**SET TASK**
The line containing "sun_az = math.atan2(SUN_TO[0], SUN_TO[1])" marks the end: extract everything from the first line of the data through that line, exactly, with no pictures.

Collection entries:
※
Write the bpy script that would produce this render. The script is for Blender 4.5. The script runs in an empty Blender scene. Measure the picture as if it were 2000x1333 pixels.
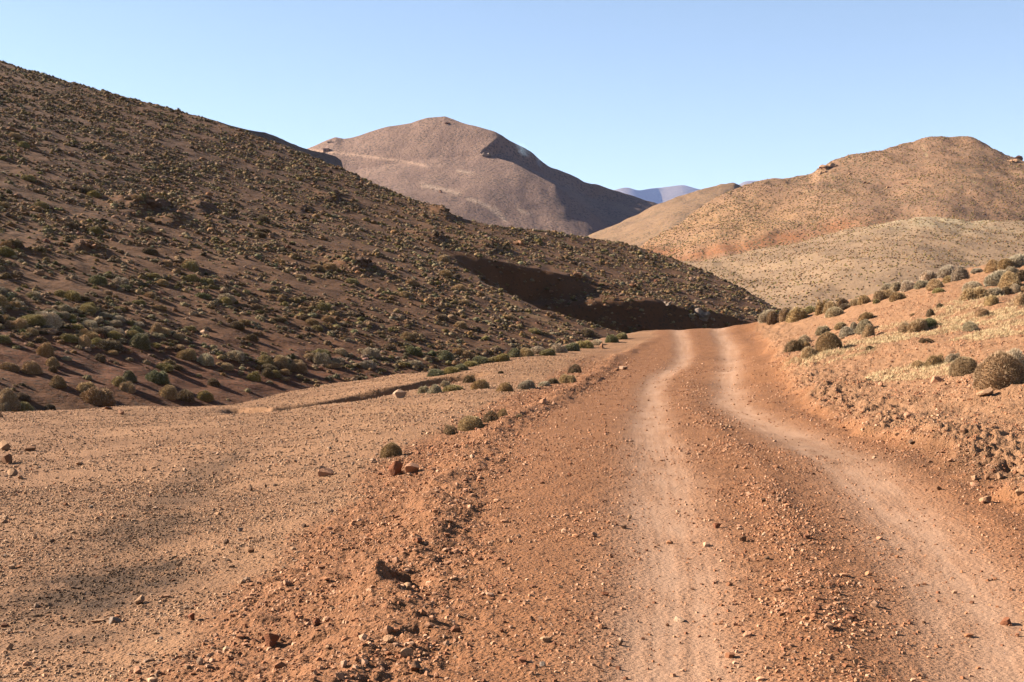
import bpy, math, random
import numpy as np

# ------------------------------------------------------------------ camera, sky, sun, exposure
C = bpy.context.scene
R = math.radians
F = 2750.0                    # focal length in pixels of the 2000-pixel wide photograph
ZC = 2.1                      # eye height above the road
cam_d = bpy.data.cameras.new('camera')
cam_d.sensor_width = 36.0
cam_d.lens = 36.0 * F / 2000.0
cam_d.clip_start = 0.1
cam_d.clip_end = 60000
cam = bpy.data.objects.new('camera', cam_d)
C.collection.objects.link(cam)
cam.location = (0, 0, ZC)
cam.rotation_euler = (R(90), 0, 0)
C.camera = cam

SUN_TO = np.array([-1.0, 0.22, 0.56])
SUN_TO /= np.linalg.norm(SUN_TO)
sun_el = math.asin(SUN_TO[2])
sun_az = math.atan2(SUN_TO[0], SUN_TO[1])      # from +y towards +x

world = bpy.data.worlds.new('World')
C.world = world
world.use_nodes = True
wn = world.node_tree
wn.nodes.clear()
sky = wn.nodes.new('ShaderNodeTexSky')
sky.sky_type = 'NISHITA'
sky.sun_disc = False
sky.sun_elevation = sun_el
sky.sun_rotation = sun_az
sky.altitude = 2000
sky.air_density = 1.0
sky.dust_density = 0.8
sky.ozone_density = 1.8
bg = wn.nodes.new('ShaderNodeBackground')
bg.inputs['Strength'].default_value = 0.050
wo = wn.nodes.new('ShaderNodeOutputWorld')
tintn = wn.nodes.new('ShaderNodeMix'); tintn.data_type = 'RGBA'; tintn.blend_type = 'MULTIPLY'
tintn.inputs[0].default_value = 1.0
tintn.inputs[7].default_value = (0.98, 0.875, 0.75, 1)       # dry-season air: paler, less cyan than the model's default
wn.links.new(sky.outputs[0], tintn.inputs[6])
wn.links.new(tintn.outputs[2], bg.inputs['Color'])
wn.links.new(bg.outputs[0], wo.inputs['Surface'])

sun_d = bpy.data.lights.new('sun', 'SUN')
sun_d.energy = 5.0
sun_d.angle = R(0.53)
sun_d.color = (1.0, 0.895, 0.75)
sun = bpy.data.objects.new('sun', sun_d)
C.collection.objects.link(sun)
from mathutils import Vector
sun.rotation_euler = Vector(SUN_TO).to_track_quat('Z', 'Y').to_euler()
sun.location = (-30, 5, 40)

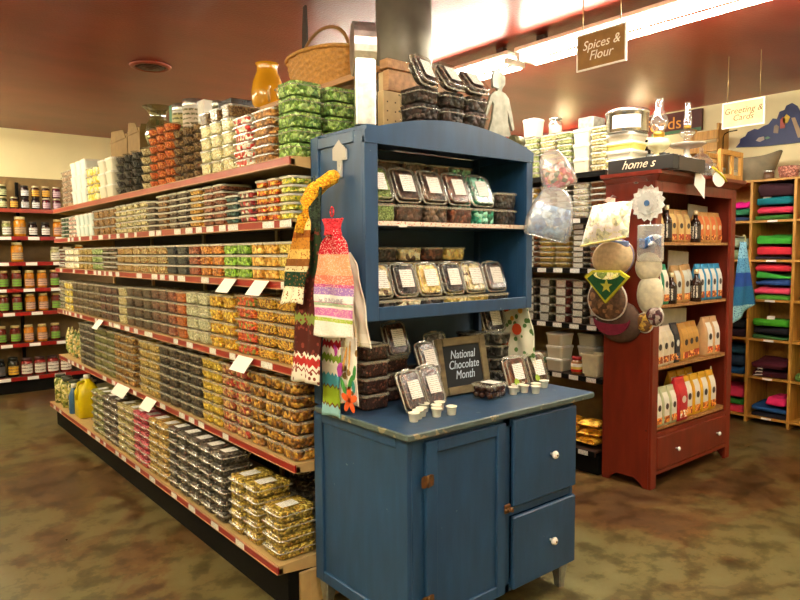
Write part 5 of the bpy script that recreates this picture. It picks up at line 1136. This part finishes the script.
def shirt(x, y, z, w, d, h, col, label, seed, grp):
    m_ = plain('cloth_'+col, col, .85, var=.15, nscale=14, bmp=.15, spec=.2)
    q = MB(); rings = []
    n = 5; prof = [(.94, 0), (1, .25), (1, .6), (.97, .85), (.86, 1.0), (.5, 1.04), (.2, 1.03)]
    for k, hh in prof:
        rg = []
        for (a, b, c_) in rr(d*k, w*k, .03*k, hh*h, 4):
            e = noise.noise_vector(Vector((a*8+seed*3.1, b*9, hh*2)))
            rg.append((a+e.x*.018, b+e.y*.010, max(0, c_+(e.z*.04 if hh > .2 else 0)*min(1, h/.04))))
        rings.append(rg)
    q.loft(rings, 0, (1, 1), True)
    return tag(q.build('folded_shirt', m_, None, (x, y, z)), label, 'shirt', grp)
stk = {
 (1, 5): [('3c6c2c', 'olive green', .035), ('d83c5c', 'coral pink', .05), ('146c78', 'teal', .05), ('3a2028', 'dark plum', .09)],
 (1, 4): [('2c2430', 'dark', .02), ('c82c3c', 'cherry red', .07), ('3c9c34', 'bright green', .06)],
 (1, 3): [('4c8c2c', 'leaf green', .03), ('e04c6c', 'pink', .05), ('2c4c8c', 'navy and teal', .035), ('3c9c3c', 'bright green', .04), ('c42c3c', 'red', .055)],
 (1, 2): [('3c6c3c', 'dull green', .025), ('1c1c24', 'black', .045), ('4cac2c', 'bright lime green', .05)],
 (1, 1): [('3c1420', 'dark maroon', .055), ('4a1826', 'maroon', .06)],
 (1, 0): [('1c1c28', 'black', .03), ('244c84', 'royal blue', .04), ('e02c6c', 'hot pink', .055)],
 (0, 5): [('2c3c5c', 'navy', .03), ('2c6c4c', 'dark green', .04), ('d81c84', 'magenta', .045)],
 (0, 4): [('7c8c6c', 'sage', .08), ('8c9c84', 'pale sage', .08)],
 (0, 3): [('5c8cb4', 'sky blue', .08)],
 (0, 2): [('2c1c28', 'dark plum', .06), ('1c1c20', 'black', .05)],
 (0, 1): [('1c4c7c', 'deep blue', .05), ('20344c', 'dark navy', .08), ('1c3c4c', 'dark teal', .06)],
 (0, 0): [('d83c5c', 'coral pink', .05), ('2c7c2c', 'green', .045), ('c83054', 'rose pink', .08)],
 (2, 3): [('8a6c3c', 'tan', .06)], (2, 1): [('5c7c3c', 'moss green', .05)], (2, 4): [('7c5c4c', 'brown', .05)], (2, 5): [('8c2c3c', 'brick red', .06)]}
rn = ['bottom row', 'fifth row', 'fourth row', 'third row', 'second row', 'top row']; cn = ['left', 'middle', 'right']
for (c, r_), lst in stk.items():
    z = CZ[r_]+.0085; yc = (ys[c+1 if c else 1]+ys[c+2 if c else 2])/2 if False else (ys[c+1]+ys[c+2])/2
    for i, (col, nm, h) in enumerate(lst):
        last = i == len(lst)-1
        w = .285 if not (c == 1 and r_ == 0 and last) else .16
        shirt(6.17+random.uniform(-.01, .01), yc-(.06 if w < .2 else 0)+random.uniform(-.008, .008), z, w, .30, h, col, '%s folded shirt, %s in %s cubby of %s' % (nm, levname(i, len(lst)), cn[c], rn[r_]), i+10*r_+3*c, 'folded shirts in the %s %s cubby' % (cn[c], rn[r_])); z += h*1.04+.02
for r_, y_, zz in ((5, 2.44, 1.93), (2, 2.38, .905)):
    q = MB(); q.box(-.003, -.03, 0, .0, .03, .035); tag(q.build('cloth_tag', PAPER, None, (6.0+.05, y_, zz+.0), (0, R(35), R(10))), 'white paper tag on the folded shirts, %s' % rn[r_], 'tag')
q = MB(); 
for k in range(3): q.tube([(6.03, 2.50-.02*k, 0.412+.03*k), (6.0, 2.47-.01*k, .425+.03*k), (6.02, 2.42, .43+.025*k)], .006, 6)
tag(q.build('drawstring', plain('white_cord', 'd8d4cc', .8)), 'white drawstrings hanging from the dark maroon shirts', 'cord')
# right wall decorations
mp = thing('state_plaque', 'navy blue wooden state shaped plaque with painted motifs on the right wall', 'plaque', (6.497, 2.62, 2.45))
vp = [(2.905, 2.462), (2.87, 2.50), (2.865, 2.535), (2.82, 2.555), (2.80, 2.59), (2.74, 2.61), (2.71, 2.60), (2.66, 2.625), (2.62, 2.635), (2.585, 2.68), (2.55, 2.67), (2.53, 2.73), (2.49, 2.74), (2.475, 2.775), (2.43, 2.79), (2.39, 2.76), (2.36, 2.70), (2.31, 2.66), (2.28, 2.56), (2.20, 2.50), (2.18, 2.435), (2.5, 2.44), (2.7, 2.445)]
MB().ext([(y-2.62, z-2.45) for y, z in vp], 'x', -.022, -.002).build('plaque_board', plain('navy_paint', '1f2c5c', .5), mp)
for nm, col, pts in (('painted_bird', 'c8a42c', [(2.50, 2.66), (2.47, 2.70), (2.44, 2.67), (2.46, 2.62), (2.49, 2.62)]), ('painted_barn', '9a4030', [(2.52, 2.58), (2.52, 2.66), (2.50, 2.68), (2.475, 2.66), (2.48, 2.58)]), ('painted_shed', '7c6c5c', [(2.575, 2.55), (2.57, 2.61), (2.55, 2.62), (2.53, 2.60), (2.535, 2.54)]), ('painted_flower', 'b8a8a0', [(2.725, 2.50), (2.70, 2.525), (2.655, 2.53), (2.65, 2.50), (2.69, 2.485)]), ('painted_leaf', '5c8c6c', [(2.65, 2.515), (2.62, 2.525), (2.60, 2.51), (2.63, 2.50)]), ('painted_road', 'a08464', [(2.43, 2.66), (2.40, 2.66), (2.33, 2.48), (2.37, 2.48)])):
    MB().ext([(y-2.62, z-2.45) for y, z in pts], 'x', -.026, -.0215).build(nm, plain('motif_'+col, col, .5), mp)
fs = thing('wall_sign', 'long dark maroon sign with orange lettering high on the right wall', 'sign', (6.497, 3.55, 2.77))
q = MB(); q.box(-.04, -.32, -.10, -.002, 1.2, .11, 0, .004); q.build('sign_board', plain('sign_maroon', '4c1f1a', .5), fs)
text('lettering', 'Foods', .17, plain('sign_orange', 'd89838', .5), fs, face(-.0415, .09, .0, (0, -1, 0), (0, 0, 1)), .001, .0)
q = MB(); q.box(-.043, -.32, -.10, -.040, .2, -.07); q.build('green_stripe', plain('sign_green', '3c6c4c', .5), fs)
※
**SOLUTION FOR THIS TASK**
Write the bpy script that would produce this render. The script is for Blender 4.5. The script runs in an empty Blender scene. Measure the picture as if it were 2000x1333 pixels.
import bpy, math, random
import numpy as np

# ------------------------------------------------------------------ camera, sky, sun, exposure
C = bpy.context.scene
R = math.radians
F = 2750.0                    # focal length in pixels of the 2000-pixel wide photograph
ZC = 2.1                      # eye height above the road
cam_d = bpy.data.cameras.new('camera')
cam_d.sensor_width = 36.0
cam_d.lens = 36.0 * F / 2000.0
cam_d.clip_start = 0.1
cam_d.clip_end = 60000
cam = bpy.data.objects.new('camera', cam_d)
C.collection.objects.link(cam)
cam.location = (0, 0, ZC)
cam.rotation_euler = (R(90), 0, 0)
C.camera = cam

SUN_TO = np.array([-1.0, 0.22, 0.56])
SUN_TO /= np.linalg.norm(SUN_TO)
sun_el = math.asin(SUN_TO[2])
sun_az = math.atan2(SUN_TO[0], SUN_TO[1])      # from +y towards +x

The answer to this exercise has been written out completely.